__Description of the task__. Quote every line as written. Omit pictures.

__Given information__.
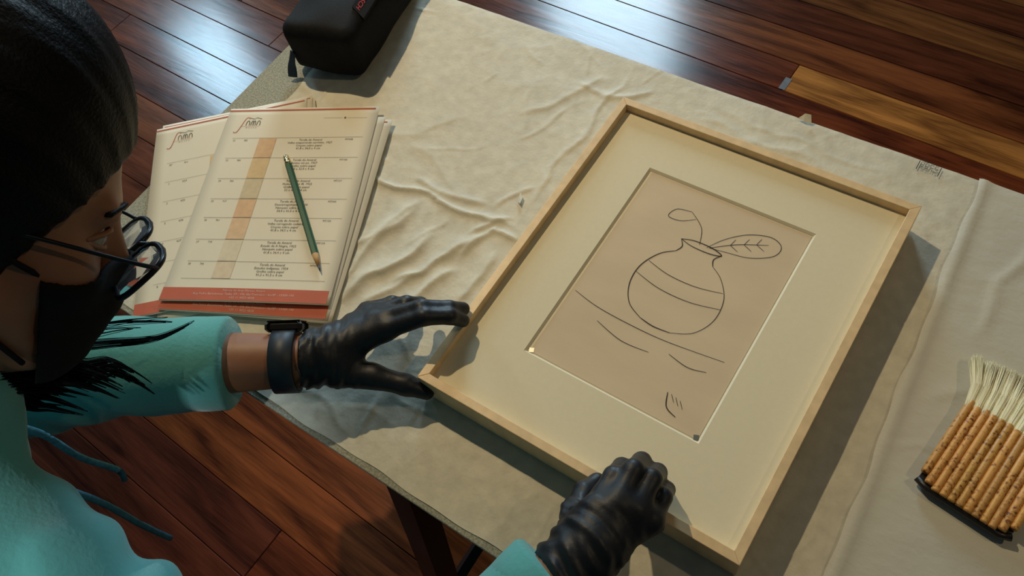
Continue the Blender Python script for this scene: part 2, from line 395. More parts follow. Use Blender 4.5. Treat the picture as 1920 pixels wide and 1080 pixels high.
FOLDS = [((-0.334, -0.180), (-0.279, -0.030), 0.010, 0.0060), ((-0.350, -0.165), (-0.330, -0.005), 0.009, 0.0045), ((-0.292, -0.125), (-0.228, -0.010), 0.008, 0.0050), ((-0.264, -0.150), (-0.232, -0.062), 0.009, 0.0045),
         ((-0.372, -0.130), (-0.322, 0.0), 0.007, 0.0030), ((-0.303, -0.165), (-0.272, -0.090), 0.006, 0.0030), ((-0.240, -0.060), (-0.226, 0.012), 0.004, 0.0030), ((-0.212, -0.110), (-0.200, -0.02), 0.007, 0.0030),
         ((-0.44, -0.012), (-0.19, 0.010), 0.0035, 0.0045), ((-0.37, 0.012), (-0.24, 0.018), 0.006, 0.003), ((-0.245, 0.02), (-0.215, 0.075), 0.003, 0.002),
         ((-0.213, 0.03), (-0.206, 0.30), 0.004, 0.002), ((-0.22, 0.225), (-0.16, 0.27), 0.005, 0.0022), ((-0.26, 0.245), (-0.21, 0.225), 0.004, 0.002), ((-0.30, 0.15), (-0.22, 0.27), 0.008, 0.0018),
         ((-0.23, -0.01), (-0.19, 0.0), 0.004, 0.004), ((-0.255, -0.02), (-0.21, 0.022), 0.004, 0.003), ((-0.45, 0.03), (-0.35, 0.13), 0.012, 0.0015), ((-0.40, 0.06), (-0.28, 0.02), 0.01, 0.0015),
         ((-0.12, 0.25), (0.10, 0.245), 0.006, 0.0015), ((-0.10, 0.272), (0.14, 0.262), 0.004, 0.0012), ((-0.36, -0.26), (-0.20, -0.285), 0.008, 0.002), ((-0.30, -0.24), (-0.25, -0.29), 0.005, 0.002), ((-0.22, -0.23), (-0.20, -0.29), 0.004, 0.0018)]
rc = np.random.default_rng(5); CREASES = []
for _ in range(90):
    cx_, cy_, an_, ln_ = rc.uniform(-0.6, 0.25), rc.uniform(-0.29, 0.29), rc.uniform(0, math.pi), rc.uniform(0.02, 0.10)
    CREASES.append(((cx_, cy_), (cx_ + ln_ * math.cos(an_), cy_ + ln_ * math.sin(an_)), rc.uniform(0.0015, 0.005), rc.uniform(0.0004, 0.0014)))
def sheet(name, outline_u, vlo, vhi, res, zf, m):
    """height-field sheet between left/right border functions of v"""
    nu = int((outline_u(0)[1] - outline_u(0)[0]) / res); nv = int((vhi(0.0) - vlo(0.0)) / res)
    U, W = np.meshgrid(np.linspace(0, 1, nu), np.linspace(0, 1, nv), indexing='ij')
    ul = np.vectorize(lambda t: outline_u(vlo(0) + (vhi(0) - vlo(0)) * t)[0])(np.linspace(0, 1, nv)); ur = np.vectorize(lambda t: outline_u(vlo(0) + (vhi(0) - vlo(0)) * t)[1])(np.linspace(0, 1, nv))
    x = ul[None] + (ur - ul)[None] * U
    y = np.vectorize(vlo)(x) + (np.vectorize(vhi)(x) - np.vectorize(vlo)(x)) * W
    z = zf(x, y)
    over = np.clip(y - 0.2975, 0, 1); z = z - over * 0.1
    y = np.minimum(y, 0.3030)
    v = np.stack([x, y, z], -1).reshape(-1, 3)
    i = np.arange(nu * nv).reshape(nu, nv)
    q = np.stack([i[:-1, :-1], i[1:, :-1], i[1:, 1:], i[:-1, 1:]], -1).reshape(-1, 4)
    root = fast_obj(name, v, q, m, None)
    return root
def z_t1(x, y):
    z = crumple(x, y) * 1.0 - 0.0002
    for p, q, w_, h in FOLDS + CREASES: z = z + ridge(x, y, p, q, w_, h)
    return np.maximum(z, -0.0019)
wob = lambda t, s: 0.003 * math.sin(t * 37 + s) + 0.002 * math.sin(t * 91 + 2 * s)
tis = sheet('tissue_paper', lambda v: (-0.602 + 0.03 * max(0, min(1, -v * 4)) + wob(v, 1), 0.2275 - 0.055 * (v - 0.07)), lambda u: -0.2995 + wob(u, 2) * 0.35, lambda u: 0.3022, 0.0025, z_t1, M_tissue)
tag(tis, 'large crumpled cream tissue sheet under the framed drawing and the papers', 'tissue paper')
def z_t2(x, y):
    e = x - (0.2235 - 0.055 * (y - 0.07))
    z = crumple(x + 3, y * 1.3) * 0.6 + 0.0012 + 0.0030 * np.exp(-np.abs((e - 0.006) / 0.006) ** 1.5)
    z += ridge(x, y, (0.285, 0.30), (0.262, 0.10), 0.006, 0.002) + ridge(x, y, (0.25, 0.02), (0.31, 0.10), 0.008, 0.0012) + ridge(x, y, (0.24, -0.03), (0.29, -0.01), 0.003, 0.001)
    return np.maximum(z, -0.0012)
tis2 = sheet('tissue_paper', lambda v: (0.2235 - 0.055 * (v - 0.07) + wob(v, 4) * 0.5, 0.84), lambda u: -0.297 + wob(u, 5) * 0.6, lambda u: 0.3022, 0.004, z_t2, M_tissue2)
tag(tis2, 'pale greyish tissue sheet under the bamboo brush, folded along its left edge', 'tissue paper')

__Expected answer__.
Continue the Blender Python script for this scene: part 2, from line 395. More parts follow. Use Blender 4.5. Treat the picture as 1920 pixels wide and 1080 pixels high.
FOLDS = [((-0.334, -0.180), (-0.279, -0.030), 0.010, 0.0060), ((-0.350, -0.165), (-0.330, -0.005), 0.009, 0.0045), ((-0.292, -0.125), (-0.228, -0.010), 0.008, 0.0050), ((-0.264, -0.150), (-0.232, -0.062), 0.009, 0.0045),
         ((-0.372, -0.130), (-0.322, 0.0), 0.007, 0.0030), ((-0.303, -0.165), (-0.272, -0.090), 0.006, 0.0030), ((-0.240, -0.060), (-0.226, 0.012), 0.004, 0.0030), ((-0.212, -0.110), (-0.200, -0.02), 0.007, 0.0030),
         ((-0.44, -0.012), (-0.19, 0.010), 0.0035, 0.0045), ((-0.37, 0.012), (-0.24, 0.018), 0.006, 0.003), ((-0.245, 0.02), (-0.215, 0.075), 0.003, 0.002),
         ((-0.213, 0.03), (-0.206, 0.30), 0.004, 0.002), ((-0.22, 0.225), (-0.16, 0.27), 0.005, 0.0022), ((-0.26, 0.245), (-0.21, 0.225), 0.004, 0.002), ((-0.30, 0.15), (-0.22, 0.27), 0.008, 0.0018),
         ((-0.23, -0.01), (-0.19, 0.0), 0.004, 0.004), ((-0.255, -0.02), (-0.21, 0.022), 0.004, 0.003), ((-0.45, 0.03), (-0.35, 0.13), 0.012, 0.0015), ((-0.40, 0.06), (-0.28, 0.02), 0.01, 0.0015),
         ((-0.12, 0.25), (0.10, 0.245), 0.006, 0.0015), ((-0.10, 0.272), (0.14, 0.262), 0.004, 0.0012), ((-0.36, -0.26), (-0.20, -0.285), 0.008, 0.002), ((-0.30, -0.24), (-0.25, -0.29), 0.005, 0.002), ((-0.22, -0.23), (-0.20, -0.29), 0.004, 0.0018)]
rc = np.random.default_rng(5); CREASES = []
for _ in range(90):
    cx_, cy_, an_, ln_ = rc.uniform(-0.6, 0.25), rc.uniform(-0.29, 0.29), rc.uniform(0, math.pi), rc.uniform(0.02, 0.10)
    CREASES.append(((cx_, cy_), (cx_ + ln_ * math.cos(an_), cy_ + ln_ * math.sin(an_)), rc.uniform(0.0015, 0.005), rc.uniform(0.0004, 0.0014)))
def sheet(name, outline_u, vlo, vhi, res, zf, m):
    """height-field sheet between left/right border functions of v"""
    nu = int((outline_u(0)[1] - outline_u(0)[0]) / res); nv = int((vhi(0.0) - vlo(0.0)) / res)
    U, W = np.meshgrid(np.linspace(0, 1, nu), np.linspace(0, 1, nv), indexing='ij')
    ul = np.vectorize(lambda t: outline_u(vlo(0) + (vhi(0) - vlo(0)) * t)[0])(np.linspace(0, 1, nv)); ur = np.vectorize(lambda t: outline_u(vlo(0) + (vhi(0) - vlo(0)) * t)[1])(np.linspace(0, 1, nv))
    x = ul[None] + (ur - ul)[None] * U
    y = np.vectorize(vlo)(x) + (np.vectorize(vhi)(x) - np.vectorize(vlo)(x)) * W
    z = zf(x, y)
    over = np.clip(y - 0.2975, 0, 1); z = z - over * 0.1
    y = np.minimum(y, 0.3030)
    v = np.stack([x, y, z], -1).reshape(-1, 3)
    i = np.arange(nu * nv).reshape(nu, nv)
    q = np.stack([i[:-1, :-1], i[1:, :-1], i[1:, 1:], i[:-1, 1:]], -1).reshape(-1, 4)
    root = fast_obj(name, v, q, m, None)
    return root
def z_t1(x, y):
    z = crumple(x, y) * 1.0 - 0.0002
    for p, q, w_, h in FOLDS + CREASES: z = z + ridge(x, y, p, q, w_, h)
    return np.maximum(z, -0.0019)
wob = lambda t, s: 0.003 * math.sin(t * 37 + s) + 0.002 * math.sin(t * 91 + 2 * s)
tis = sheet('tissue_paper', lambda v: (-0.602 + 0.03 * max(0, min(1, -v * 4)) + wob(v, 1), 0.2275 - 0.055 * (v - 0.07)), lambda u: -0.2995 + wob(u, 2) * 0.35, lambda u: 0.3022, 0.0025, z_t1, M_tissue)
tag(tis, 'large crumpled cream tissue sheet under the framed drawing and the papers', 'tissue paper')
def z_t2(x, y):
    e = x - (0.2235 - 0.055 * (y - 0.07))
    z = crumple(x + 3, y * 1.3) * 0.6 + 0.0012 + 0.0030 * np.exp(-np.abs((e - 0.006) / 0.006) ** 1.5)
    z += ridge(x, y, (0.285, 0.30), (0.262, 0.10), 0.006, 0.002) + ridge(x, y, (0.25, 0.02), (0.31, 0.10), 0.008, 0.0012) + ridge(x, y, (0.24, -0.03), (0.29, -0.01), 0.003, 0.001)
    return np.maximum(z, -0.0012)
tis2 = sheet('tissue_paper', lambda v: (0.2235 - 0.055 * (v - 0.07) + wob(v, 4) * 0.5, 0.84), lambda u: -0.297 + wob(u, 5) * 0.6, lambda u: 0.3022, 0.004, z_t2, M_tissue2)
tag(tis2, 'pale greyish tissue sheet under the bamboo brush, folded along its left edge', 'tissue paper')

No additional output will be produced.